Poverty drives child soldiers into Afghanistan's endless war

Afghan forces freed almost 40 children during multiple raids near the Pakistani border.

Update: 2017-09-07 01:15 GMT
Afghan children, who were released from being held by kidnapping gangs, are brought to the police headquarters in Ghazni province. (Photo: AFP)

Ghazni, Afghanistan: The rescue this summer of dozens of Afghan youth destined to be trained as Taliban fighters has spotlighted how entrenched poverty is fuelling a renewable supply of child soldiers to endlessly replenish the insurgents’ ranks.

Afghan forces freed almost 40 children during multiple raids near the Pakistani border. Officials said traffickers working with the Taliban had recruited the boys, some as young as four, from poor families by promising to provide them with a religious education.

In reality they were set to be indoctrinated by hardline mullahs in Pakistan and receive military training to carry out attacks inside war-torn Afghanistan, authorities said.
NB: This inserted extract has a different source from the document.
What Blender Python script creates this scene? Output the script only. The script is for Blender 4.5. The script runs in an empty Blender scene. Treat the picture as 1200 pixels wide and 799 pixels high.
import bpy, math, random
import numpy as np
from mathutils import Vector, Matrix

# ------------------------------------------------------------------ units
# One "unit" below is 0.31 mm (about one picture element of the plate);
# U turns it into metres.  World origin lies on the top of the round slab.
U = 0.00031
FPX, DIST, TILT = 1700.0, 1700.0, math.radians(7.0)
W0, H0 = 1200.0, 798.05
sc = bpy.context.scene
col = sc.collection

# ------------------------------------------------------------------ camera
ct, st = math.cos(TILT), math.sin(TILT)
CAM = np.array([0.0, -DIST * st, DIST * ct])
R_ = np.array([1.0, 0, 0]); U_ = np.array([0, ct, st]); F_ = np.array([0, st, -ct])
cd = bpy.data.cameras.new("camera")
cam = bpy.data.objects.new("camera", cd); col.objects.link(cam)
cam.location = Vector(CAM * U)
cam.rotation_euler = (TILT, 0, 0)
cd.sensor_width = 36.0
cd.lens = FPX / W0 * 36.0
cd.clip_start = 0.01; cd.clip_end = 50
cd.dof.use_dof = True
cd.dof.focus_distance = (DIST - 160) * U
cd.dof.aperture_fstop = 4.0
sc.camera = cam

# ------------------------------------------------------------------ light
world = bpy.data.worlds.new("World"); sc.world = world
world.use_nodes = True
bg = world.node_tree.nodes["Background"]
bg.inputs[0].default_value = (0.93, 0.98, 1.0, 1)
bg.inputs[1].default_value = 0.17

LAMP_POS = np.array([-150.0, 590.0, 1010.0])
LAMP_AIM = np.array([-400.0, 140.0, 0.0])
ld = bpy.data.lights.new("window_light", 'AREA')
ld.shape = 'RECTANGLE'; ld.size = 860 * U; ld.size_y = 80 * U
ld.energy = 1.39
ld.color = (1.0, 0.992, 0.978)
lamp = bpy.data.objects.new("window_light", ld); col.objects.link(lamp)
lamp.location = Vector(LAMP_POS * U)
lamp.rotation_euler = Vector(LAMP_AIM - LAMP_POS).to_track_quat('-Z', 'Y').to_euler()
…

“Our parents always wanted us to learn Islamic studies but we didn’t know that we would be fooled and brainwashed to become suicide bombers,” nine-year-old Shafiullah told AFP after being rescued by the police.
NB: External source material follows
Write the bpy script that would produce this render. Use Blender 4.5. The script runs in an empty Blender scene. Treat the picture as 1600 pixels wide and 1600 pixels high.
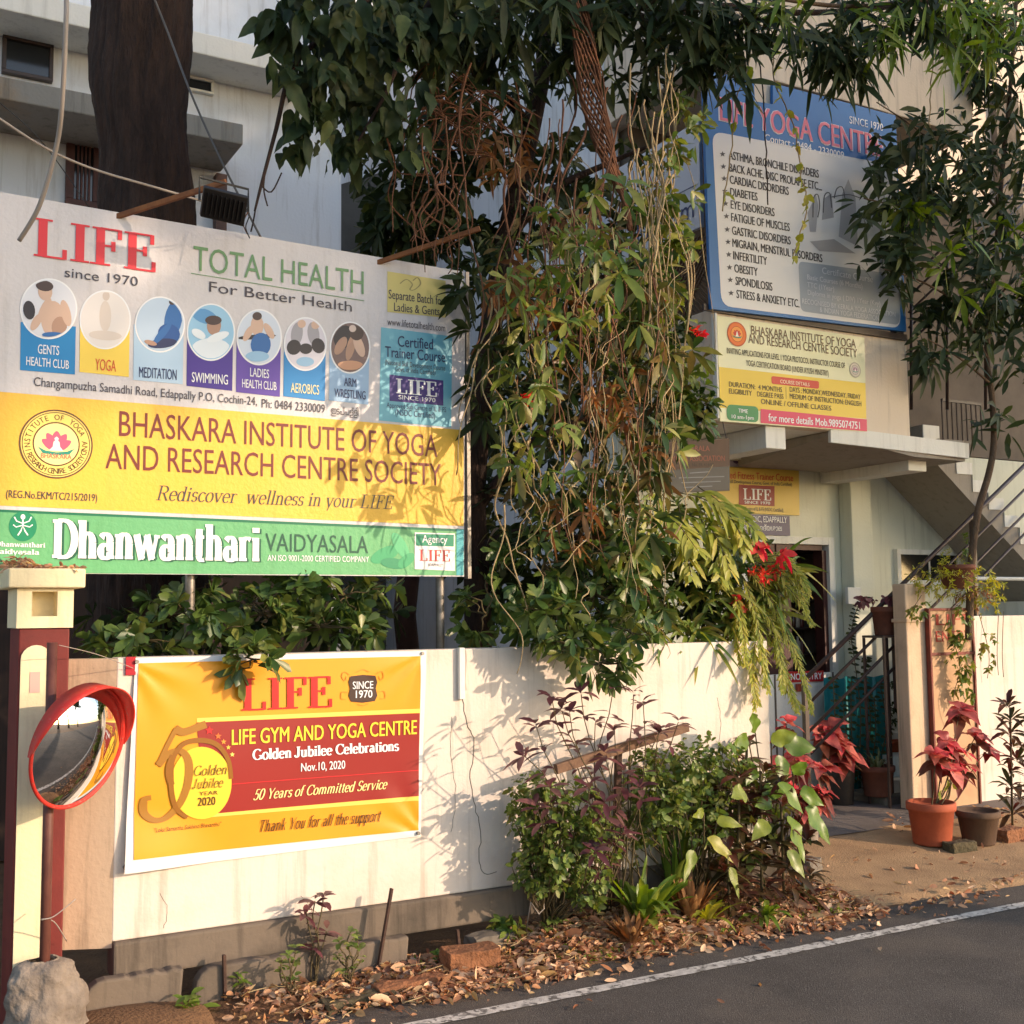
import bpy, math, random
import numpy as np
from mathutils import Vector, Matrix, noise
random.seed(7)
RNG = np.random.default_rng(7)
SC = bpy.context.scene
COL = SC.collection
rad = math.radians

# ------------------------------------------------------------------ camera
FPX = 1822.0                      # focal length in pixels of the 1600 px photograph
YAW, PIT, ROL = rad(29.387), rad(5.04), rad(-0.6176)
CAM = Vector((0.0, -5.5, 1.75))
_f = Vector((math.sin(YAW)*math.cos(PIT), math.cos(YAW)*math.cos(PIT), math.sin(PIT)))
_r0 = Vector((math.cos(YAW), -math.sin(YAW), 0))
_u0 = _r0.cross(_f)
_r = _r0*math.cos(ROL) + _u0*math.sin(ROL)
_u = _u0*math.cos(ROL) - _r0*math.sin(ROL)
cd = bpy.data.cameras.new('camera')
cam = bpy.data.objects.new('camera', cd)
COL.objects.link(cam)
cam.matrix_world = Matrix(((_r.x, _u.x, -_f.x, CAM.x), (_r.y, _u.y, -_f.y, CAM.y), (_r.z, _u.z, -_f.z, CAM.z), (0, 0, 0, 1)))
cd.sensor_width = 36.0
cd.sensor_fit = 'HORIZONTAL'
cd.lens = 36.0*FPX/1600.0
cd.clip_start, cd.clip_end = 0.05, 2000.0
SC.camera = cam

# ------------------------------------------------------------------ daylight
SUN_AZ, SUN_EL = 42.0, 17.0       # azimuth measured from the wall's outward normal (-Y) towards +X
sv = Vector((math.sin(rad(SUN_AZ))*math.cos(rad(SUN_EL)), -math.cos(rad(SUN_AZ))*math.cos(rad(SUN_EL)), math.sin(rad(SUN_EL))))
W = bpy.data.worlds.new('World')
SC.world = W
W.use_nodes = True
nt = W.node_tree
nt.nodes.clear()
sky = nt.nodes.new('ShaderNodeTexSky')
sky.sky_type = 'NISHITA'
sky.sun_disc = False
sky.sun_elevation = rad(SUN_EL)
sky.sun_rotation = math.atan2(sv.x, sv.y)
sky.air_density, sky.dust_density, sky.ozone_density = 1.0, 1.2, 1.0
bg = nt.nodes.new('ShaderNodeBackground')
bg.inputs['Strength'].default_value = 0.15
out = nt.nodes.new('ShaderNodeOutputWorld')
nt.links.new(sky.outputs[0], bg.inputs[0])
nt.links.new(bg.outputs[0], out.inputs[0])
sl = bpy.data.lights.new('sun', 'SUN')
sl.energy = 2.2
sl.angle = rad(0.6)
sl.color = (1.0, 0.75, 0.54)
so = bpy.data.objects.new('sun', sl)
COL.objects.link(so)
so.rotation_euler = sv.to_track_quat('Z', 'Y').to_euler()
SC.view_settings.view_transform = 'Standard'
SC.view_settings.look = 'None'
SC.view_settings.exposure = 1.1
SC.view_settings.gamma = 1.0
SC.render.engine = 'CYCLES'
SC.cycles.max_bounces = 6
SC.cycles.use_denoising = True

# ------------------------------------------------------------------ helpers
def ray(px, py):
    return _f + _r*((px-800)/FPX) - _u*((py-800)/FPX)
def at(px, py, y):                 # the point of the plane Y = y that shows at a photograph pixel
    d = ray(px, py)
    return CAM + d*((y-CAM.y)/d.y)
def atz(px, py, z):
    d = ray(px, py)
    return CAM + d*((z-CAM.z)/d.z)
def atx(px, py, x):
    d = ray(px, py)
    return CAM + d*((x-CAM.x)/d.x)
def mpp(p):                        # metres per photograph pixel at a point
    return (Vector(p)-CAM).dot(_f)/FPX
def clamp01(t): return max(0.0, min(1.0, t))
def sm(t):
    t = clamp01(t)
    return t*t*(3-2*t)
def ground_z(x, y):                # the lie of the land in front of the walls
    ap = 0.012 + 0.12*sm((y+0.45)/2.2)
    vg = 0.0 + (0.03+0.11*sm((x-2.5)/1.2))*sm((y+0.62)/0.5) + 0.012*math.sin(x*9+y*5)*sm((y+0.6)/0.3)
    t = sm((x-4.95)/0.35)
    return vg*(1-t) + ap*t
def gnd(px, py):
    z = 0.03
    for _ in range(8):
        p = atz(px, py, z)
        z = 0.5*z + 0.5*ground_z(p.x, p.y)
    p = atz(px, py, z)
    return bed(px, -0.13) if (p.x < 4.95 and p.y > -0.1) else p
def bed(px, y):                     # a spot of the bed in front of the wall, by column and distance from the wall
    x = at(px, 1400, y).x
    return Vector((x, y, ground_z(x, y)))

def s2l(v):
    v /= 255.0
    return v/12.92 if v <= 0.04045 else ((v+0.055)/1.055)**2.4
def rgb(r, g, b): return (s2l(r), s2l(g), s2l(b), 1.0)

def mat(name, col, rough=0.7, col2=None, scale=6.0, amt=0.5, bump=0.0, bscale=60.0, metal=0.0, spec=0.4, detail=6.0, stretch=None):
    m = bpy.data.materials.new(name)
    m.use_nodes = True
    n, l = m.node_tree.nodes, m.node_tree.links
    p = n['Principled BSDF']
    p.inputs['Roughness'].default_value = rough
    p.inputs['Metallic'].default_value = metal
    p.inputs['Specular IOR Level'].default_value = spec
    p.inputs['Base Color'].default_value = col
    tc = n.new('ShaderNodeTexCoord')
    vec = tc.outputs['Object']
    if stretch:
        mp = n.new('ShaderNodeMapping')
        mp.inputs['Scale'].default_value = stretch
        l.new(vec, mp.inputs['Vector'])
        vec = mp.outputs['Vector']
    if col2 is not None:
        nz = n.new('ShaderNodeTexNoise')
        nz.inputs['Scale'].default_value = scale
        nz.inputs['Detail'].default_value = detail
        nz.inputs['Roughness'].default_value = 0.62
        l.new(vec, nz.inputs['Vector'])
        r = n.new('ShaderNodeValToRGB')
        r.color_ramp.elements[0].position = 0.5 - 0.22*amt - 0.06
        r.color_ramp.elements[1].position = 0.5 + 0.3*amt
        r.color_ramp.elements[0].color = col2
        r.color_ramp.elements[1].color = col
        l.new(nz.outputs['Fac'], r.inputs['Fac'])
        l.new(r.outputs['Color'], p.inputs['Base Color'])
    if bump > 0:
        nb = n.new('ShaderNodeTexNoise')
        nb.inputs['Scale'].default_value = bscale
        nb.inputs['Detail'].default_value = 5.0
        l.new(vec, nb.inputs['Vector'])
        bp = n.new('ShaderNodeBump')
        bp.inputs['Strength'].default_value = bump
        bp.inputs['Distance'].default_value = 0.02
        l.new(nb.outputs['Fac'], bp.inputs['Height'])
        l.new(bp.outputs['Normal'], p.inputs['Normal'])
    return m

def wall_mat(name, base, stain, streak, sscale=1.3, amount=0.5, rough=0.85):
    """Painted plaster: patches of stain, vertical rain streaks, fine speckle and trowel bump."""
    m = mat(name, base, rough, bump=0.12, bscale=45)
    n, l = m.node_tree.nodes, m.node_tree.links
    p = n['Principled BSDF']
    tc = n.new('ShaderNodeTexCoord')
    def noise(scale, sc=(1, 1, 1), lo=0.5, hi=0.7):
        mp = n.new('ShaderNodeMapping')
        mp.inputs['Scale'].default_value = sc
        l.new(tc.outputs['Object'], mp.inputs['Vector'])
        nz = n.new('ShaderNodeTexNoise')
        nz.inputs['Scale'].default_value = scale
        nz.inputs['Detail'].default_value = 8
        nz.inputs['Roughness'].default_value = 0.65
        l.new(mp.outputs['Vector'], nz.inputs['Vector'])
        mr = n.new('ShaderNodeMapRange')
        mr.inputs['From Min'].default_value = lo
        mr.inputs['From Max'].default_value = hi
        l.new(nz.outputs['Fac'], mr.inputs['Value'])
        return mr.outputs['Result']
    cur = None
    for fac, c, a in ((noise(sscale), stain, amount), (noise(3.0, (5, 5, 0.35), 0.52, 0.75), streak, amount), (noise(38, (1, 1, 1), 0.66, 0.74), streak, 0.5*amount)):
        mx = n.new('ShaderNodeMix')
        mx.data_type = 'RGBA'
        mu = n.new('ShaderNodeMath')
        mu.operation = 'MULTIPLY'
        mu.inputs[1].default_value = a
        l.new(fac, mu.inputs[0])
        l.new(mu.outputs[0], mx.inputs[0])
        if cur is None: mx.inputs[6].default_value = base
        else: l.new(cur, mx.inputs[6])
        mx.inputs[7].default_value = c
        cur = mx.outputs[2]
    l.new(cur, p.inputs['Base Color'])
    return m

def leaf_mat(name, cols, rough=0.42, trans=0.3, spec=0.4):
    """Each leaf takes its own tint (random per island); light shines through."""
    m = bpy.data.materials.new(name)
    m.use_nodes = True
    n, l = m.node_tree.nodes, m.node_tree.links
    p = n['Principled BSDF']
    p.inputs['Roughness'].default_value = rough
    p.inputs['Specular IOR Level'].default_value = spec
    g = n.new('ShaderNodeNewGeometry')
    r = n.new('ShaderNodeValToRGB')
    cr = r.color_ramp
    while len(cr.elements) < len(cols): cr.elements.new(0.5)
    for i, c in enumerate(cols):
        cr.elements[i].position = i/(len(cols)-1)
        cr.elements[i].color = c
    l.new(g.outputs['Random Per Island'], r.inputs['Fac'])
    tc = n.new('ShaderNodeTexCoord')
    nz = n.new('ShaderNodeTexNoise')
    nz.inputs['Scale'].default_value = 30
    nz.inputs['Detail'].default_value = 4
    l.new(tc.outputs['Object'], nz.inputs['Vector'])
    hs = n.new('ShaderNodeHueSaturation')
    mr = n.new('ShaderNodeMapRange')
    mr.inputs['To Min'].default_value = 0.6
    mr.inputs['To Max'].default_value = 1.4
    l.new(nz.outputs['Fac'], mr.inputs['Value'])
    l.new(mr.outputs['Result'], hs.inputs['Value'])
    l.new(r.outputs['Color'], hs.inputs['Color'])
    l.new(hs.outputs['Color'], p.inputs['Base Color'])
    t = n.new('ShaderNodeBsdfTranslucent')
    h2 = n.new('ShaderNodeHueSaturation')
    h2.inputs['Hue'].default_value = 0.48
    h2.inputs['Saturation'].default_value = 1.15
    h2.inputs['Value'].default_value = 1.7
    l.new(hs.outputs['Color'], h2.inputs['Color'])
    l.new(h2.outputs['Color'], t.inputs['Color'])
    mx = n.new('ShaderNodeMixShader')
    mx.inputs[0].default_value = trans
    l.new(p.outputs[0], mx.inputs[1])
    l.new(t.outputs[0], mx.inputs[2])
    l.new(mx.outputs[0], n['Material Output'].inputs['Surface'])
    return m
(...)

The use of child soldiers by all sides in the Afghan conflict is well documented, including in pro-government security forces, where the practice of “bacha bazi”, or child sex slavery, is said to be institutionalised.

But the incidents this summer in southeastern Ghazni province illustrated a practice the Afghan government and rights groups have long accused the Taliban of: kidnapping children to indoctrinate as fighters at madrassas in Pakistan and Afghanistan.
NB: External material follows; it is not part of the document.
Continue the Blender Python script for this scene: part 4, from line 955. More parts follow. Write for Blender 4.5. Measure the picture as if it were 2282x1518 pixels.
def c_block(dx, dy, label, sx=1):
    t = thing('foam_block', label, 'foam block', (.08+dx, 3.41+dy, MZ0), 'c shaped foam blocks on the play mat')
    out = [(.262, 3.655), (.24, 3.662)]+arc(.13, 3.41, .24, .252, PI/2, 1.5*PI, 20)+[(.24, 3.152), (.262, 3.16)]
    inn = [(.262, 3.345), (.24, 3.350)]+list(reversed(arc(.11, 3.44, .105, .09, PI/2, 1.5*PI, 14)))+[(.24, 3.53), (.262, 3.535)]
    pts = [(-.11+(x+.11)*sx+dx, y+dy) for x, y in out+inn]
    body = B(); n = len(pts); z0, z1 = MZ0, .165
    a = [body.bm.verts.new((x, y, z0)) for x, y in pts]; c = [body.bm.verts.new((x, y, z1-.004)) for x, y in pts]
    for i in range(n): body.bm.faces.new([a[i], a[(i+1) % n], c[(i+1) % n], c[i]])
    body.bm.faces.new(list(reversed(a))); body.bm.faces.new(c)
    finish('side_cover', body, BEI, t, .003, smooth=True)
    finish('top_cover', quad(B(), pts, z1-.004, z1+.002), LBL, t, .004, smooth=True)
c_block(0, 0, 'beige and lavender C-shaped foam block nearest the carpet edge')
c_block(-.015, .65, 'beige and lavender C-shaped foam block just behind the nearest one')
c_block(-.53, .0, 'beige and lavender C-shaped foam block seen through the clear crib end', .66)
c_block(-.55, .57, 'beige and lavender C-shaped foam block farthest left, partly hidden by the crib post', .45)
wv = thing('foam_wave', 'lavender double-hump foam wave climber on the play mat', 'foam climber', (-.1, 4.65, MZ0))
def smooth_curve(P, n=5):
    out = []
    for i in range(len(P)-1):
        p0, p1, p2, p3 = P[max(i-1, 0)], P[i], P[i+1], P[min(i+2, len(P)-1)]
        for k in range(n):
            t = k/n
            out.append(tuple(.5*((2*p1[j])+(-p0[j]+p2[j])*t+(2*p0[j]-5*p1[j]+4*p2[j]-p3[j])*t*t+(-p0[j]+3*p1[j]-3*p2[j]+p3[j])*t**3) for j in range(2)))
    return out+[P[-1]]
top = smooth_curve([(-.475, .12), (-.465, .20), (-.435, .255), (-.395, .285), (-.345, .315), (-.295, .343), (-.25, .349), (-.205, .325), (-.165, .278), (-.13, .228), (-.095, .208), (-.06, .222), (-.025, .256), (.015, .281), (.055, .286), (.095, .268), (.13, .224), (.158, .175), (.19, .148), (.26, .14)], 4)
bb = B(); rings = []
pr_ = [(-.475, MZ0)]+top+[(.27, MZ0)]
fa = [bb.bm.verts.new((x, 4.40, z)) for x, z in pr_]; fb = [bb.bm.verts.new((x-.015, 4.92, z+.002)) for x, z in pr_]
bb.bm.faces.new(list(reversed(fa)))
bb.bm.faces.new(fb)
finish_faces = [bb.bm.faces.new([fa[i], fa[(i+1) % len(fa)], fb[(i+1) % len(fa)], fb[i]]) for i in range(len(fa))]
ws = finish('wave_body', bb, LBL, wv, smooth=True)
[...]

In a recent speech charting US strategy in Afghanistan, President Donald Trump vowed, among other things, to “dry up” militant recruitment. But experts say poverty is a significant driving factor, with parents unable to provide for their children delivering them, often unknowingly, into the hands of abusers and extremists.

AFP spoke recently with several of the children rescued at an orphanage in southeastern Ghazni province, where they had been placed as officials tried to track down their parents.

“They talked to my father and he had no objection,” said nine-year-old Nabiullah, sobbing as he recalled being taken from his home by recruiters.

Another child, who told AFP he was eight, said: “Two Taliban came saying they wanted to take us to a madrassa in Quetta. I didn’t  know more until the men were arrested.”

Officials said they had saved the children, most aged between four and 14, from what Mohammad Aref Wahidi, deputy governor of Ghazni, described as “kidnapping gangs” taking them to Pakistan.

The children were “given drugs by their abductors that made them dizzy and confused”, provincial police chief Mohammad Mustafa Mayar told AFP, adding that among those freed were 13 youngsters allegedly trained as suicide bombers.

They were later paraded in front of media, with many crying as they stood beside the traffickers. Afghan elders have denied they intentionally send youngsters to join the Taliban’s nearly 16-year insurgency.

“I admit that children are being sent for religious studies in Pakistani madrassas, but I don’t think they are trained to become suicide bombers,” Haji Mohammad Sharif, a tribal elder from Paktika province which borders Ghazni, told AFP.

The insurgents also deny the claims. But Afghan authorities routinely report intercepting child soldiers, and Human Rights Watch issued an extensive report on the issue last year, stating that indoctrination begins as young as six.

“According to relatives of boys recruited by the Taliban, by the time they are 13, Taliban-educated children have learned military skills including use of firearms, and the production and deployment of IEDs,” the report said.

For Ahmad Shaheer, an expert on Pakistani madrassas at Al-Azhar University in Cairo, poverty is the tinder.

“Many poor families hand over their children to strangers to be trained in Pakistani madrasas because they can’t afford to pay for their education,” he told AFP.

The HRW report noted the poverty-driven trend has also been increasing at madrasas in Afghanistan, particularly in Kunduz province, and said the Taliban refuses to return children once the parents figure out what is going on.

In June this year, officials in Kunduz said they had detained an 11-year-old boy who intended to attack police after being taught at a local madrassa that government forces were a legitimate target as they were either “infidels or serving the infidels”.

In his speech in August, Mr Trump said the US was “not nation-building again. We are killing terrorists”, and placed responsibility for Afghan society squarely on Afghans.

But absolute poverty in the country is increasing, according to a report issued by the World Bank and the Afghan government in May this year, which said that 39 percent of Afghans are unable to meet their basic needs.

That suggests the trend noted by Shaheer and HRW could continue.

Shaheer estimates that 10,000-20,000 Afghan children have passed through Pakistani religious schools. Once they are cut off from their families the indoctrination begins.

“Life is very hard for them there. They are not given anything to eat and the madrasa becomes like a jail,” said Shaheer.

“Step by step they start hating their family... Hatred is fuelled and they feel they have no future in life.”